» **Given entries**:
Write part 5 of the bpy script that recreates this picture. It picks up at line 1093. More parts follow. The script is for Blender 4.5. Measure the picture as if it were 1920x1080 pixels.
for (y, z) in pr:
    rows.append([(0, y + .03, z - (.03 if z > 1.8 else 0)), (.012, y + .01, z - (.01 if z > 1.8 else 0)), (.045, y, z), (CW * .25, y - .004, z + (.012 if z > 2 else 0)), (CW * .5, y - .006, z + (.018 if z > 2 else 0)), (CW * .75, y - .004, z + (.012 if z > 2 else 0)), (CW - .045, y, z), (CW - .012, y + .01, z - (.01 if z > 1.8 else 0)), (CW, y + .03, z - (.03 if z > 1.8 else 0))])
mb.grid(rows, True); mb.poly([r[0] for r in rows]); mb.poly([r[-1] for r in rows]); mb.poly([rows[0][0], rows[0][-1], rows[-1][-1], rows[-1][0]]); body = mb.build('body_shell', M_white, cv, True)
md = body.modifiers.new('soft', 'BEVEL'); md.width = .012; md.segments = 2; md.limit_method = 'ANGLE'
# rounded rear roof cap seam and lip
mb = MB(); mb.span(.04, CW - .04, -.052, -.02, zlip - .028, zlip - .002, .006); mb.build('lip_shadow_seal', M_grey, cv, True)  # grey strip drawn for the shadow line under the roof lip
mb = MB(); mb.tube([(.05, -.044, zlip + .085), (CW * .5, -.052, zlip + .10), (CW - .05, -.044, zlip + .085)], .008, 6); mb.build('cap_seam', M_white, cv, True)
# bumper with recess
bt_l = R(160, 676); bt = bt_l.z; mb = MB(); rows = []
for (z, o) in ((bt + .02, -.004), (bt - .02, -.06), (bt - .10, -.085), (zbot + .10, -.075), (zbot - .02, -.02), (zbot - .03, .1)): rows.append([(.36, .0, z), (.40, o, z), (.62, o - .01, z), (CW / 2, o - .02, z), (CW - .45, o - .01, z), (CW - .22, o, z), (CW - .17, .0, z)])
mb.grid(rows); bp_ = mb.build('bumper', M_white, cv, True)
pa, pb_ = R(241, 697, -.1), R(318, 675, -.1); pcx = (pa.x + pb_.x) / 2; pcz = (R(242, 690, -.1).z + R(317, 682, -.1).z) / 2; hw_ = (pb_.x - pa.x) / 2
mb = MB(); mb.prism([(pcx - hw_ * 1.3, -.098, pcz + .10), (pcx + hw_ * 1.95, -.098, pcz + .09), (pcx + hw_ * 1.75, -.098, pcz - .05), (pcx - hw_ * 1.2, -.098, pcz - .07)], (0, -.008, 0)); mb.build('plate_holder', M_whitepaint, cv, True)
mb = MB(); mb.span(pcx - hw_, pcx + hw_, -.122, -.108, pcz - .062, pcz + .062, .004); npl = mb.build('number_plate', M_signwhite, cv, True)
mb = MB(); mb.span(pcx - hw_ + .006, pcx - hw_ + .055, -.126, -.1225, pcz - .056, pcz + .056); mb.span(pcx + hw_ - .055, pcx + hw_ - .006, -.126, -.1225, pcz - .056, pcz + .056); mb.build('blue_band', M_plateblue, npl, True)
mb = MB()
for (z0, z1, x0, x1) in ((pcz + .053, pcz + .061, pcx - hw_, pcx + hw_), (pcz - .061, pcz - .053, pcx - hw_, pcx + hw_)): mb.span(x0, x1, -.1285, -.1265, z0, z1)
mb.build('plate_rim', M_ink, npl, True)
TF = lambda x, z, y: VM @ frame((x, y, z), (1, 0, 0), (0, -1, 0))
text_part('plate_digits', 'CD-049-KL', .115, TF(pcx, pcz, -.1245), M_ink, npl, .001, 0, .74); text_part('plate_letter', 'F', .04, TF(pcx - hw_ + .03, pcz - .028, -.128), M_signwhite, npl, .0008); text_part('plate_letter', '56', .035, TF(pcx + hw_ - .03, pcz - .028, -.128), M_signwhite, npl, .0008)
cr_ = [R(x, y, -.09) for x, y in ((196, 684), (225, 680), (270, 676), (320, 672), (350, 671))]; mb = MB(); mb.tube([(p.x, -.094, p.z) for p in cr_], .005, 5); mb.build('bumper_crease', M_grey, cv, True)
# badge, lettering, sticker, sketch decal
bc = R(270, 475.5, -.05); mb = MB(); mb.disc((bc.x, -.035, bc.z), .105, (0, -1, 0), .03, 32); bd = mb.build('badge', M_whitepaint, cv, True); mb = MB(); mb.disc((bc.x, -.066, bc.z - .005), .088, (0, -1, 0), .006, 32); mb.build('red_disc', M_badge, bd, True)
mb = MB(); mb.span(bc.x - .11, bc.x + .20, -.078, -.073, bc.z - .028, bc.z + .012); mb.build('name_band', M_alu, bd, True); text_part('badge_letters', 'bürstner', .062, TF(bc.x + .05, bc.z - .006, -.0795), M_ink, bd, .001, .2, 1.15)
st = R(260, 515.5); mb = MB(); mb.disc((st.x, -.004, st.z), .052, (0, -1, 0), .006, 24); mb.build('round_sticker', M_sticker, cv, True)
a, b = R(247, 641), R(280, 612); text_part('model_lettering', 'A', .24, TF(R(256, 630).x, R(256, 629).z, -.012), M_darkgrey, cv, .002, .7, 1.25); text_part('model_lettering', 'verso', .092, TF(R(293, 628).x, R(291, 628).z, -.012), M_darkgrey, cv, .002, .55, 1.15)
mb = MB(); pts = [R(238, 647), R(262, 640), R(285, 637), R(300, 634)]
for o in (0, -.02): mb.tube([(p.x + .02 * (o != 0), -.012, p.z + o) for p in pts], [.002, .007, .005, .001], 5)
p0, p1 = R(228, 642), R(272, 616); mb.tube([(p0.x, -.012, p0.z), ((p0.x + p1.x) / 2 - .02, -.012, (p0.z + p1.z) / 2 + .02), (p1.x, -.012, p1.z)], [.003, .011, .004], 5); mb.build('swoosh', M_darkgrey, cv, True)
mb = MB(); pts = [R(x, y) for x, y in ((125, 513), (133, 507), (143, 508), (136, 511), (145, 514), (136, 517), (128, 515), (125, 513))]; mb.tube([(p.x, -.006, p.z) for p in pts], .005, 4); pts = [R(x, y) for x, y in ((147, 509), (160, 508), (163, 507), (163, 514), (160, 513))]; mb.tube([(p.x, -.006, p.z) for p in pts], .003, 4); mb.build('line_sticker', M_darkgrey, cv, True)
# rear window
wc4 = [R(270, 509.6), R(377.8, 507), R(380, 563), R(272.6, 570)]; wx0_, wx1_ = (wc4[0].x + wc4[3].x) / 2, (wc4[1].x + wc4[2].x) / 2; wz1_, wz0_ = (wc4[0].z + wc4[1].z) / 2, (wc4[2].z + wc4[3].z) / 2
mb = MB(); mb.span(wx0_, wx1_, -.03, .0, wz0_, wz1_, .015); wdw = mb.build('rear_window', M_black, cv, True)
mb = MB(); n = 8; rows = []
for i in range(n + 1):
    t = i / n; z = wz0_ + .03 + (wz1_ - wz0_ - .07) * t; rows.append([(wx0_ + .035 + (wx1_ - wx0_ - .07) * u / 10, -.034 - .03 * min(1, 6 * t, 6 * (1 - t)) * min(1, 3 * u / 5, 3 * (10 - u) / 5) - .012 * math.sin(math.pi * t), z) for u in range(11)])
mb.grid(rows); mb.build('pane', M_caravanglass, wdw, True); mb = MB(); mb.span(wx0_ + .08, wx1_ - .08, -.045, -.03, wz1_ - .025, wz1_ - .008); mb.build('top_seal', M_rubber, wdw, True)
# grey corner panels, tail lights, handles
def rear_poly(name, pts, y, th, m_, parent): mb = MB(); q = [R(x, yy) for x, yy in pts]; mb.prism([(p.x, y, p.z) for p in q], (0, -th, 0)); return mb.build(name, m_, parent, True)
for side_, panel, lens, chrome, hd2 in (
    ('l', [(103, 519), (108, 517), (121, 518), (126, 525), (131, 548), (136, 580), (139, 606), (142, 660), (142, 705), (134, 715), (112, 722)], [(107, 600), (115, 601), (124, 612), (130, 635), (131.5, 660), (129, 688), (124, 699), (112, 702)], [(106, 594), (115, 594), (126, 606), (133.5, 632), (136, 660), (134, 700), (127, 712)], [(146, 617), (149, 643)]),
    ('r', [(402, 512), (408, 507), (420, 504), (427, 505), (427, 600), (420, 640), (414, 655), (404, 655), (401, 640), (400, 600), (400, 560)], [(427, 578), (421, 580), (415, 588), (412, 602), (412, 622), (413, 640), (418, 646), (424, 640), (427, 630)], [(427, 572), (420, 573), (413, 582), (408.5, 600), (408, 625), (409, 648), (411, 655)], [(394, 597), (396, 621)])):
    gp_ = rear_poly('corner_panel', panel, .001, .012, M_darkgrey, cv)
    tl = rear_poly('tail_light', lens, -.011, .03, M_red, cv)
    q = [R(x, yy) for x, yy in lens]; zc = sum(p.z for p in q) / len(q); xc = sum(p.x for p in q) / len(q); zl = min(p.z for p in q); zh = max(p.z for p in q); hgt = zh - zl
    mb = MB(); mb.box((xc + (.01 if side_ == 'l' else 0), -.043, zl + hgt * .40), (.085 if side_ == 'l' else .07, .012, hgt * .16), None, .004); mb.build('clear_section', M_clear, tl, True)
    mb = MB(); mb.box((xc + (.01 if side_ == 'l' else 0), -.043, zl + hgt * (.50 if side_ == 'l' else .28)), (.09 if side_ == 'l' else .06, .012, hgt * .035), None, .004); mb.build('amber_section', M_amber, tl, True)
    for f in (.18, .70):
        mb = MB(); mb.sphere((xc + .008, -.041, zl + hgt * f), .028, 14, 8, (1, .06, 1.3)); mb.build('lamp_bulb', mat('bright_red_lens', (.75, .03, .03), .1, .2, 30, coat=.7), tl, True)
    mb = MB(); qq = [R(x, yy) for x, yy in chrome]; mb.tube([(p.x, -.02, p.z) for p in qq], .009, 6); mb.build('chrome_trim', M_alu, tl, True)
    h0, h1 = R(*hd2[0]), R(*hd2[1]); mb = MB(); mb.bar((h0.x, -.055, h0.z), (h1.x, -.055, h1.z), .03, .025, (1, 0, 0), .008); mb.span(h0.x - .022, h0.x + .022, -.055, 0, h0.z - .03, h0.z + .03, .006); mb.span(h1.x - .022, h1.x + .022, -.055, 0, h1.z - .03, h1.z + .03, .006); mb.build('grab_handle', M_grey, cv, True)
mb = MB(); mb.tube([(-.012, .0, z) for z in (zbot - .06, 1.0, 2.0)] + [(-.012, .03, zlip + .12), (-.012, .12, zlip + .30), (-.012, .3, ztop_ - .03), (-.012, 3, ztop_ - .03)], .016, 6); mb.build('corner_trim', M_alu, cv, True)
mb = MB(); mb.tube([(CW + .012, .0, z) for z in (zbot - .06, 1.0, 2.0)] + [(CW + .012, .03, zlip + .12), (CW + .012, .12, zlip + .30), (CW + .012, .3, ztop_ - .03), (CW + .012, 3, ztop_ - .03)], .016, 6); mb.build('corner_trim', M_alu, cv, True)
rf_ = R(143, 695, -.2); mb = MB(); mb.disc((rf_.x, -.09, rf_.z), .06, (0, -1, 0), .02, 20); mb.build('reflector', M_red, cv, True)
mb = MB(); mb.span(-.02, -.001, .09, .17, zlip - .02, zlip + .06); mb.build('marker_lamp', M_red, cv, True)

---

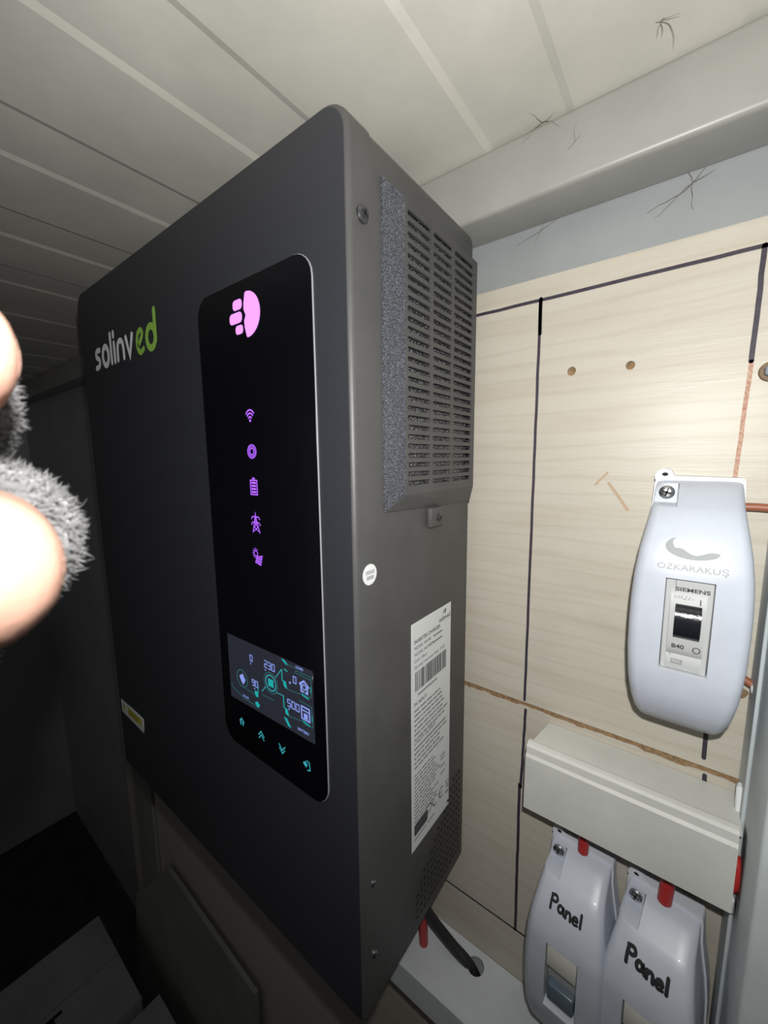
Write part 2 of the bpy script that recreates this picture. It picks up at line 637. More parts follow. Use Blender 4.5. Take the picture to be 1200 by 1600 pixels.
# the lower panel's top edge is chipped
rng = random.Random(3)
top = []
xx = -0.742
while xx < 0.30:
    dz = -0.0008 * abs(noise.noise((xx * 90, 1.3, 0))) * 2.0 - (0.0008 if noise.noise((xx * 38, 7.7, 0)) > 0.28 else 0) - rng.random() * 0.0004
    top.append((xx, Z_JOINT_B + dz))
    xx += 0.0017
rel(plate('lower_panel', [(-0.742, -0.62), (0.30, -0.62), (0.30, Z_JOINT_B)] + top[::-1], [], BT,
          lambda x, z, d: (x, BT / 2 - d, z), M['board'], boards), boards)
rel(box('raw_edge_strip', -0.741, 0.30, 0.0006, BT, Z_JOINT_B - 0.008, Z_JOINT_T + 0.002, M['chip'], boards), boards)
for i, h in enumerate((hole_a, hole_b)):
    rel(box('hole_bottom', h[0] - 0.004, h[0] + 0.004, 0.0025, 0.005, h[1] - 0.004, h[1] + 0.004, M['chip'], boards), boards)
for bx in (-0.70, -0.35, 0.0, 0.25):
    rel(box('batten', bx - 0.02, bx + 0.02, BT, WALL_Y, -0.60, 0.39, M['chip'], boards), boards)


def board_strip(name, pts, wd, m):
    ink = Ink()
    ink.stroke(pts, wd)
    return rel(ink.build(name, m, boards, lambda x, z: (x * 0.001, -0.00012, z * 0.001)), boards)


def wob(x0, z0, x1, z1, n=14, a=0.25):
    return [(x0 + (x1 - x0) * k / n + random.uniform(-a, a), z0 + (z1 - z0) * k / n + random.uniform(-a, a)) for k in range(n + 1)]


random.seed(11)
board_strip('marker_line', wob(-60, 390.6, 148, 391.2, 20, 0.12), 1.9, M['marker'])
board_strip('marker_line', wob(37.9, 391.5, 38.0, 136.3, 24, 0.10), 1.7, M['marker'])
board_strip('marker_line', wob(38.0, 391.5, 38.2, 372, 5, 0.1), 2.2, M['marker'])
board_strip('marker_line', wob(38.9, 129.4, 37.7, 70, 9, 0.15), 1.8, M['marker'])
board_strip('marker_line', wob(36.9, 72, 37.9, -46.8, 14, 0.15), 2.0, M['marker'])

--

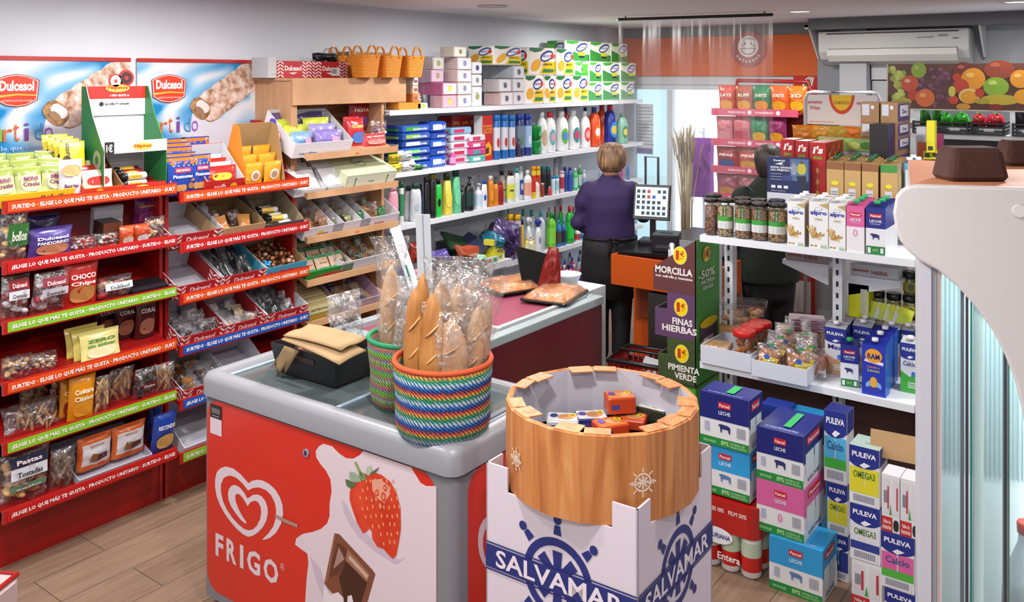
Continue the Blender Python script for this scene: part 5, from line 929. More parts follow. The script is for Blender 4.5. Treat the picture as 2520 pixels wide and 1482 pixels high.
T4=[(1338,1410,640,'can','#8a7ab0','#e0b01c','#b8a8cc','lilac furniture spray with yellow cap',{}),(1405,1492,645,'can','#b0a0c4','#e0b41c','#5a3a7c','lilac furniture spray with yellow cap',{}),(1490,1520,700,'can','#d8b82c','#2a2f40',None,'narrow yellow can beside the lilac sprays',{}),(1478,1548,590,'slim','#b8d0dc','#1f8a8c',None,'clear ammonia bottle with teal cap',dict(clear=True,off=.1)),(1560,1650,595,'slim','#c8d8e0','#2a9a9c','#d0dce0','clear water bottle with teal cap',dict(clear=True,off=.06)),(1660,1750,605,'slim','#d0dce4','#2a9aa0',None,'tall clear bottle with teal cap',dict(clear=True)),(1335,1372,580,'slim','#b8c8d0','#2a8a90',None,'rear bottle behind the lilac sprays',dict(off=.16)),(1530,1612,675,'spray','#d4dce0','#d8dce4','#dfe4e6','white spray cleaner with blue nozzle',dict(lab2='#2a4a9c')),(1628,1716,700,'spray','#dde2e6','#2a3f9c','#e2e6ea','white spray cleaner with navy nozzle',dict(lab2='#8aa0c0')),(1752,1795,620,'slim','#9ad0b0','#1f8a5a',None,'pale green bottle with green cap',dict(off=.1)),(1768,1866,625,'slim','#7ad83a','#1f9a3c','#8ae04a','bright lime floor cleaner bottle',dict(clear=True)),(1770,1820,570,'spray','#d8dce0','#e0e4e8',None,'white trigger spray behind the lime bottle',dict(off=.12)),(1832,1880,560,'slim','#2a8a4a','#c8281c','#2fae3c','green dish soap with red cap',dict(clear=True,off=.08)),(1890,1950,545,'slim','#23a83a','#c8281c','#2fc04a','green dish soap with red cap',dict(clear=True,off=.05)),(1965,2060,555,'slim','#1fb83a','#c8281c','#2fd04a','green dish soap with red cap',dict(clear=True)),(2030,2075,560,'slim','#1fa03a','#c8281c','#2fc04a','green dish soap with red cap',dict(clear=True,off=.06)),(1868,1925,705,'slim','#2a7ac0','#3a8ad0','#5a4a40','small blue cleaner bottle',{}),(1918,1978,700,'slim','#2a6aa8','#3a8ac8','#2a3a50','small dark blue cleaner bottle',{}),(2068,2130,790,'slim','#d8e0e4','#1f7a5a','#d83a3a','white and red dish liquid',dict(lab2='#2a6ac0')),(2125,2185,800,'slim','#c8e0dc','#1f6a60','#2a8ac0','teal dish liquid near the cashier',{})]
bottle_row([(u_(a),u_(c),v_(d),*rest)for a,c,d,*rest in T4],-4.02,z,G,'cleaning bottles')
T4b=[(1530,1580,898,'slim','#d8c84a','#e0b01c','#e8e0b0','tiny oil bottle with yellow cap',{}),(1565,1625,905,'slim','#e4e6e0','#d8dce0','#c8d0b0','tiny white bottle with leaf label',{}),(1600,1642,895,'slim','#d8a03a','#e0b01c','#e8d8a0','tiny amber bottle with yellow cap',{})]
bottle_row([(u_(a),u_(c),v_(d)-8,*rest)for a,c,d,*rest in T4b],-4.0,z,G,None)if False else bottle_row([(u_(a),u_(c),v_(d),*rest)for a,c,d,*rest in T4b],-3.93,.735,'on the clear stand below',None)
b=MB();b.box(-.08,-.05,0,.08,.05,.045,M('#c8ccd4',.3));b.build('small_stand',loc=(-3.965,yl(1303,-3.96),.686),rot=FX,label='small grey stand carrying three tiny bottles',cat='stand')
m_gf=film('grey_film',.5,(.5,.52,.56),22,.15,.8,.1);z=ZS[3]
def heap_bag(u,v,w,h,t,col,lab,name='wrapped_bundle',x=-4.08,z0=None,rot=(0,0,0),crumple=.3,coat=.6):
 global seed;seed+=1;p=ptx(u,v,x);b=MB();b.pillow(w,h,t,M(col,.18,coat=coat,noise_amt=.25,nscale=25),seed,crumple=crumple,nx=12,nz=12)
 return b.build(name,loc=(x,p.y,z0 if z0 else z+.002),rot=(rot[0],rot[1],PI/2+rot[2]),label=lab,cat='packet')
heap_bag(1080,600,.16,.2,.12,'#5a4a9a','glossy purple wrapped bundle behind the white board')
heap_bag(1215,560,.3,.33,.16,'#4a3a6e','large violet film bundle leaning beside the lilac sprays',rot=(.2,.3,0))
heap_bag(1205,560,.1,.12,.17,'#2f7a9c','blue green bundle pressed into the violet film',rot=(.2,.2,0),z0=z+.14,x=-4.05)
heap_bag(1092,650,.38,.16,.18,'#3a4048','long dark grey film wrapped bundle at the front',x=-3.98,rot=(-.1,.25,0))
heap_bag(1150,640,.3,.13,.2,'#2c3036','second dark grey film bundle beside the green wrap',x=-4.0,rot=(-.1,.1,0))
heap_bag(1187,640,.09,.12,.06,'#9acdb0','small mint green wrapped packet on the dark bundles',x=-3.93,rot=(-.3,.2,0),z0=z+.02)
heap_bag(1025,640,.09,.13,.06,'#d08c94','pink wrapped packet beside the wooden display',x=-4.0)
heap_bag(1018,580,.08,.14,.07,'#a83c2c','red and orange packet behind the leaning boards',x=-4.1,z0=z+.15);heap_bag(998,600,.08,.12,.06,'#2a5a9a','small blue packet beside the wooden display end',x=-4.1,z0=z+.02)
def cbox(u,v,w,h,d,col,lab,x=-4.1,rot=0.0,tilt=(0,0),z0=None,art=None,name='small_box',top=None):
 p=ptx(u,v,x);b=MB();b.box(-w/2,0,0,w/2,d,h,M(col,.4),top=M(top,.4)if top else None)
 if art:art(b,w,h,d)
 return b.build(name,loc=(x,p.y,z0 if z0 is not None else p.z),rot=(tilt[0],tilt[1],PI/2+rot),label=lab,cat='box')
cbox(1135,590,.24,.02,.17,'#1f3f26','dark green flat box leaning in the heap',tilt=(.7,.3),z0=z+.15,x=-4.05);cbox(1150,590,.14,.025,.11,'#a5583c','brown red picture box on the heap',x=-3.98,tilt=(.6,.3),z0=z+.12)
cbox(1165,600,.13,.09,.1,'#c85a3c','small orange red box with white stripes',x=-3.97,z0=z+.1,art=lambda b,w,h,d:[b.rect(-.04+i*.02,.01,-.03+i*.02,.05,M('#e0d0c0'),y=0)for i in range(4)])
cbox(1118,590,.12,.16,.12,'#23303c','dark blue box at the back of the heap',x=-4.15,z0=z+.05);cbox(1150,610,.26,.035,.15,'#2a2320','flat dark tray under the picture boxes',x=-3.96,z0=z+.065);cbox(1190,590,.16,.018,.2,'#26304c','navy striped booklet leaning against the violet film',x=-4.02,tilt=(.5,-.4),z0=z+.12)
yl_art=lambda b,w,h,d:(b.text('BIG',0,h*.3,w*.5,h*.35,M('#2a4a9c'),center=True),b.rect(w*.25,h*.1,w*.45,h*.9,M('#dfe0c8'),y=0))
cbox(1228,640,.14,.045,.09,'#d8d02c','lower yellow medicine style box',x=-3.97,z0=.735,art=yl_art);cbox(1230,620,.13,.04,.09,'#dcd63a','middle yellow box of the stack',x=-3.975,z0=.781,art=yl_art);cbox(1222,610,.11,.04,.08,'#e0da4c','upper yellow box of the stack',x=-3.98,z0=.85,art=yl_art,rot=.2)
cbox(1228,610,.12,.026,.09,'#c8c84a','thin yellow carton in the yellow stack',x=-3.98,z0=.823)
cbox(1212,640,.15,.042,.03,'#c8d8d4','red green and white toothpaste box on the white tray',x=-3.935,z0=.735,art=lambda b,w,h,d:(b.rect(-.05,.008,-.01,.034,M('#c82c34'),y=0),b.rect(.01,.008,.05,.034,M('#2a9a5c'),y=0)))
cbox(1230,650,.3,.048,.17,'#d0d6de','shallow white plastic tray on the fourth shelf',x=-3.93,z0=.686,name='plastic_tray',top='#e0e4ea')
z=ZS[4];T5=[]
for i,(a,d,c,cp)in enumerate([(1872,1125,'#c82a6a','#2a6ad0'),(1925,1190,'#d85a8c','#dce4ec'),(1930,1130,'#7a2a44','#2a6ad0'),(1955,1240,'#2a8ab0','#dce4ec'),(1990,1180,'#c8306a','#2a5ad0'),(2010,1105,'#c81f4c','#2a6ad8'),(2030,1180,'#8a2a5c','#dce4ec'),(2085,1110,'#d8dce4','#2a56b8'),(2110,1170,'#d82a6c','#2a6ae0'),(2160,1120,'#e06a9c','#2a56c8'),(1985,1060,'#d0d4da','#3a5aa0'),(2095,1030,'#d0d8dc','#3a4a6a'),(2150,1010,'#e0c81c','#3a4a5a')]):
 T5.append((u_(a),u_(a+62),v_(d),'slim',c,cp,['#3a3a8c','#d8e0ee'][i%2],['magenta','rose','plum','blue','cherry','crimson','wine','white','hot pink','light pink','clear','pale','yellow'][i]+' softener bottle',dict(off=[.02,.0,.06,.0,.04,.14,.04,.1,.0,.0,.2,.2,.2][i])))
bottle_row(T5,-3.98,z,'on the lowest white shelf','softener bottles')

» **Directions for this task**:
Return every line above that contains the word "picks".

» **Answer to this task**:
Write part 5 of the bpy script that recreates this picture. It picks up at line 1093. More parts follow. The script is for Blender 4.5. Measure the picture as if it were 1920x1080 pixels.
Write part 2 of the bpy script that recreates this picture. It picks up at line 637. More parts follow. Use Blender 4.5. Take the picture to be 1200 by 1600 pixels.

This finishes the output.